— start —
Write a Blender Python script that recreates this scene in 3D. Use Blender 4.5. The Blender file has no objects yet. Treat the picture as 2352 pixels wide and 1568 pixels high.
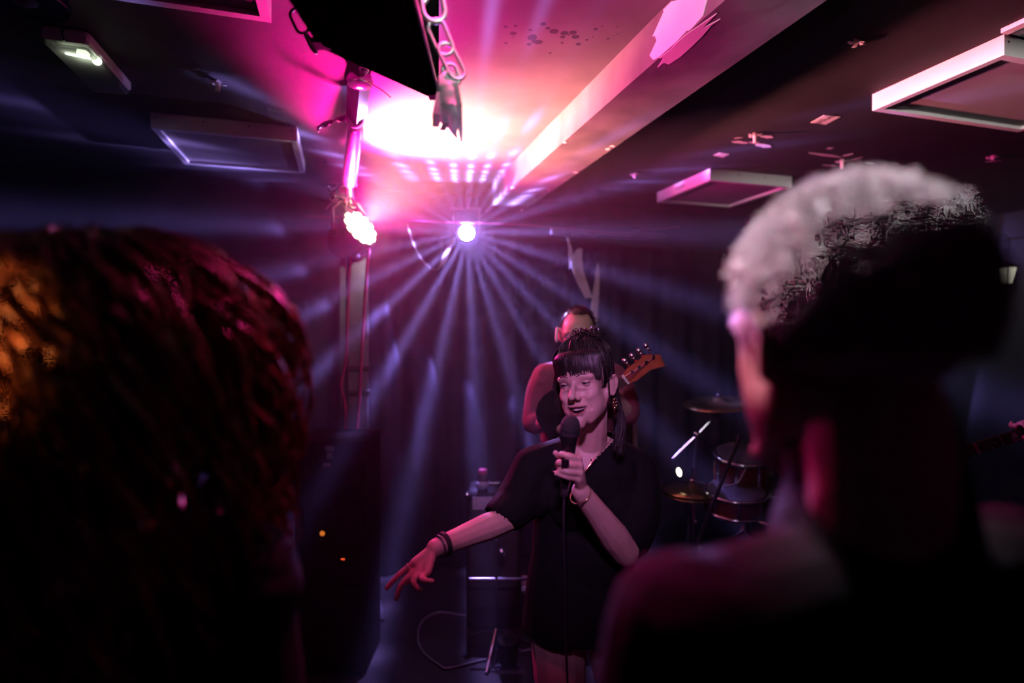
import bpy, bmesh, math, random
import numpy as np
from mathutils import Vector, Matrix, noise
random.seed(11); np.random.seed(11)
S = bpy.context.scene
COL = S.collection
# ---------------------------------------------------------------- camera
F = 1300.0                     # focal length in pixels of the 2352 x 1568 frame
CZ = 1.62                      # lens height above the floor
cam = bpy.data.cameras.new('camera'); camo = bpy.data.objects.new('camera', cam); COL.objects.link(camo)
cam.sensor_width = 36.0; cam.lens = F/2352*36.0; cam.shift_y = -14/2352
cam.clip_start = 0.02; cam.clip_end = 60
cam.dof.use_dof = True; cam.dof.focus_distance = 1.75; cam.dof.aperture_fstop = 1.1
camo.location = (0, 0, CZ); camo.rotation_euler = (math.pi/2, 0, 0)
S.camera = camo
# ---------------------------------------------------------------- world, exposure
w = bpy.data.worlds.new('world'); S.world = w; w.use_nodes = True
w.node_tree.nodes['Background'].inputs[0].default_value = (0.16, 0.14, 0.30, 1)
w.node_tree.nodes['Background'].inputs[1].default_value = 0.0025
S.view_settings.view_transform = 'Standard'; S.view_settings.look = 'None'
S.view_settings.exposure = 0.0; S.view_settings.gamma = 1.0; S.view_settings.use_curve_mapping = False
cy = S.cycles
cy.max_bounces = 4; cy.diffuse_bounces = 2; cy.glossy_bounces = 2; cy.transmission_bounces = 3; cy.volume_bounces = 0; cy.transparent_max_bounces = 4
cy.caustics_reflective = False; cy.caustics_refractive = False; cy.sample_clamp_indirect = 3.0
cy.use_adaptive_sampling = True; cy.adaptive_threshold = 0.1; cy.use_light_tree = False; cy.adaptive_min_samples = 12
# ---------------------------------------------------------------- frames
ANG = math.atan2(386, 1300)    # the room is turned against the camera
CA, SA = math.cos(ANG), math.sin(ANG)
RZ = Matrix.Rotation(ANG, 3, 'Z')
def R(u, v, z): return Vector((u*CA - v*SA, u*SA + v*CA, z))
def Q(px, py, d): return Vector(((px-1176)/F*d, d, CZ + (770-py)/F*d))
def QC(px, py, h=1.0):         # a point on a horizontal plane h above the lens
    return Q(px, py, F*h/(770-py))
HC = CZ + 1.0                  # ceiling
# ---------------------------------------------------------------- big lamps of the room and an added spot, out of view
def lamp(name, kind, loc, energy, color, target=None, parent=None, **kw):
    L = bpy.data.lights.new(name, kind); L.energy = energy; L.color = color
    for k, v in kw.items(): setattr(L, k, v)
    o = bpy.data.objects.new(name, L); COL.objects.link(o)
    loc = Vector(loc)
    o.location = loc - (BASE[parent.name] if parent else Vector((0,0,0)))
    if target is not None:
        o.rotation_euler = (Vector(target)-loc).to_track_quat('-Z', 'Y').to_euler()
    if parent: o.parent = parent
    return o
BASE = {}
# bar, house and wash lights out of view, and an added hair spot
lamp('house_light', 'SPOT', (0.22, 0.58, 2.40), 26, (0.95, 0.96, 1.0), (0.40, 2.3, 2.72), spot_size=math.radians(108), spot_blend=0.6, shadow_soft_size=0.06)
lamp('bar_spotlight', 'SPOT', (0.36, 0.60, 2.42), 170, (1.0, 0.97, 0.93), (1.60, 2.15, 2.72), spot_size=math.radians(56), spot_blend=0.8, shadow_soft_size=0.05)
lamp('front_wash_light', 'SPOT', (-0.05, -0.25, 2.54), 120, (0.86, 0.32, 0.98), (0.14, 1.58, 1.44), spot_size=math.radians(31), spot_blend=1.0, shadow_soft_size=0.06)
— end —
Restate the data above exactly, stripping out each image.

■ Full solution
Write a Blender Python script that recreates this scene in 3D. Use Blender 4.5. The Blender file has no objects yet. Treat the picture as 2352 pixels wide and 1568 pixels high.
import bpy, bmesh, math, random
import numpy as np
from mathutils import Vector, Matrix, noise
random.seed(11); np.random.seed(11)
S = bpy.context.scene
COL = S.collection
# ---------------------------------------------------------------- camera
F = 1300.0                     # focal length in pixels of the 2352 x 1568 frame
CZ = 1.62                      # lens height above the floor
cam = bpy.data.cameras.new('camera'); camo = bpy.data.objects.new('camera', cam); COL.objects.link(camo)
cam.sensor_width = 36.0; cam.lens = F/2352*36.0; cam.shift_y = -14/2352
cam.clip_start = 0.02; cam.clip_end = 60
cam.dof.use_dof = True; cam.dof.focus_distance = 1.75; cam.dof.aperture_fstop = 1.1
camo.location = (0, 0, CZ); camo.rotation_euler = (math.pi/2, 0, 0)
S.camera = camo
# ---------------------------------------------------------------- world, exposure
w = bpy.data.worlds.new('world'); S.world = w; w.use_nodes = True
w.node_tree.nodes['Background'].inputs[0].default_value = (0.16, 0.14, 0.30, 1)
w.node_tree.nodes['Background'].inputs[1].default_value = 0.0025
S.view_settings.view_transform = 'Standard'; S.view_settings.look = 'None'
S.view_settings.exposure = 0.0; S.view_settings.gamma = 1.0; S.view_settings.use_curve_mapping = False
cy = S.cycles
cy.max_bounces = 4; cy.diffuse_bounces = 2; cy.glossy_bounces = 2; cy.transmission_bounces = 3; cy.volume_bounces = 0; cy.transparent_max_bounces = 4
cy.caustics_reflective = False; cy.caustics_refractive = False; cy.sample_clamp_indirect = 3.0
cy.use_adaptive_sampling = True; cy.adaptive_threshold = 0.1; cy.use_light_tree = False; cy.adaptive_min_samples = 12
# ---------------------------------------------------------------- frames
ANG = math.atan2(386, 1300)    # the room is turned against the camera
CA, SA = math.cos(ANG), math.sin(ANG)
RZ = Matrix.Rotation(ANG, 3, 'Z')
def R(u, v, z): return Vector((u*CA - v*SA, u*SA + v*CA, z))
def Q(px, py, d): return Vector(((px-1176)/F*d, d, CZ + (770-py)/F*d))
def QC(px, py, h=1.0):         # a point on a horizontal plane h above the lens
    return Q(px, py, F*h/(770-py))
HC = CZ + 1.0                  # ceiling
# ---------------------------------------------------------------- big lamps of the room and an added spot, out of view
def lamp(name, kind, loc, energy, color, target=None, parent=None, **kw):
    L = bpy.data.lights.new(name, kind); L.energy = energy; L.color = color
    for k, v in kw.items(): setattr(L, k, v)
    o = bpy.data.objects.new(name, L); COL.objects.link(o)
    loc = Vector(loc)
    o.location = loc - (BASE[parent.name] if parent else Vector((0,0,0)))
    if target is not None:
        o.rotation_euler = (Vector(target)-loc).to_track_quat('-Z', 'Y').to_euler()
    if parent: o.parent = parent
    return o
BASE = {}
# bar, house and wash lights out of view, and an added hair spot
lamp('house_light', 'SPOT', (0.22, 0.58, 2.40), 26, (0.95, 0.96, 1.0), (0.40, 2.3, 2.72), spot_size=math.radians(108), spot_blend=0.6, shadow_soft_size=0.06)
lamp('bar_spotlight', 'SPOT', (0.36, 0.60, 2.42), 170, (1.0, 0.97, 0.93), (1.60, 2.15, 2.72), spot_size=math.radians(56), spot_blend=0.8, shadow_soft_size=0.05)
lamp('front_wash_light', 'SPOT', (-0.05, -0.25, 2.54), 120, (0.86, 0.32, 0.98), (0.14, 1.58, 1.44), spot_size=math.radians(31), spot_blend=1.0, shadow_soft_size=0.06)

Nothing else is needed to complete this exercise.